Antitrust Chief Leaves Google Probe

Assistant Attorney General Makan Delrahim recused himself due to his previous lobbying work.

Assistant Attorney General Makan Delrahim speaks at the Justice Department in Washington, Nov. 5, 2019.
Assistant Attorney General Makan Delrahim speaks at the Justice Department in Washington, Nov. 5, 2019.
AP Photo/Cliff Owen

WASHINGTON (AP) — The Justice Department official leading the investigation of big tech companies’ market dominance is stepping aside from the department’s Google probe because of his previous lobbying work for Google as a private attorney.

Assistant Attorney General Makan Delrahim, the department's antitrust chief, is recusing himself from the investigation into Google, a person familiar with the matter said Tuesday. Word of Delrahim's recusal came as other Justice Department officials met with state attorneys general to discuss their parallel investigations of Google and cooperation in enforcing antitrust laws in the tech industry.

The person wasn’t authorized to discuss the investigation and spoke to The Associated Press on the condition of anonymity.

Delrahim lobbied on Google’s behalf in 2007 when the Mountain View, California-based search giant faced antitrust scrutiny over its acquisition of DoubleClick, a competitor in digital advertising.

The Justice Department’s ethics office apparently found no potential conflict of interest when Delrahim sought guidance as the investigation of Facebook, Google, Amazon and Apple began last spring. But as the competition probe progressed, Delrahim “revisited” potential conflicts with the ethics staff, and he and the ethics office "have decided that he should now recuse himself from a matter within the tech review in an abundance of caution,” said a department statement, which did not mention Google.

Associate Deputy Attorney General Ryan Shores will continue to oversee the tech review, the statement said.

Shores, Deputy Attorney General Jeffrey Rosen and staff of the antitrust division met at Justice Department headquarters with state attorneys general “to continue strengthening their multilateral antitrust law-enforcement cooperation concerning technology markets," the department said in a separate statement. “The Department of Justice looks forward to continued bipartisan cooperation with the states."

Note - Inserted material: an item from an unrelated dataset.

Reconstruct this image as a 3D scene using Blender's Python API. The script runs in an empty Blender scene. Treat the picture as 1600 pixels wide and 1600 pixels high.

Attorneys general for 50 states and territories are participating in the Google investigation, taking a deep look into the company's advertising business. They have asked Google for internal documents related to how it sells ads and tracks the behavior of people who use its search engine and other products.

Google, owned by Alphabet Inc., was fined a record $2.72 billion by European regulators in 2017 for abusing its dominance of the online search market. In the U.S., the Federal Trade Commission made an antitrust investigation of Google but closed it in 2013 without taking action.

Scrutiny of Big Tech has deepened and widened across the federal government, U.S. states and abroad. The FTC also is conducting a competition investigation of the four tech giants. In addition to their probe of Google, state attorneys general from both major political parties have opened an antitrust investigation of Facebook.

The House Judiciary subcommittee on antitrust has been conducting a sweeping bipartisan investigation of the big tech companies and their impact on competition and consumers.

Delrahim has suggested in speeches that he’s taking a broad view of how competition is harmed, when assessing whether big tech firms should be broken up. He also has made clear that he is aware that just two companies dominate digital advertising, though he hasn’t named the two, Google and Facebook.

Justice Department and FTC officials haven’t publicly named the companies under investigation or indicated whether they plan to move against any particular company.

The companies have said they'll fully cooperate with the investigations. But in congressional testimony, their executives have pushed back against accusations that they operate as monopolies, laying out ways in which they say they compete fairly yet vigorously against rivals in the marketplace.

Delrahim's recusal was first reported by The New York Times.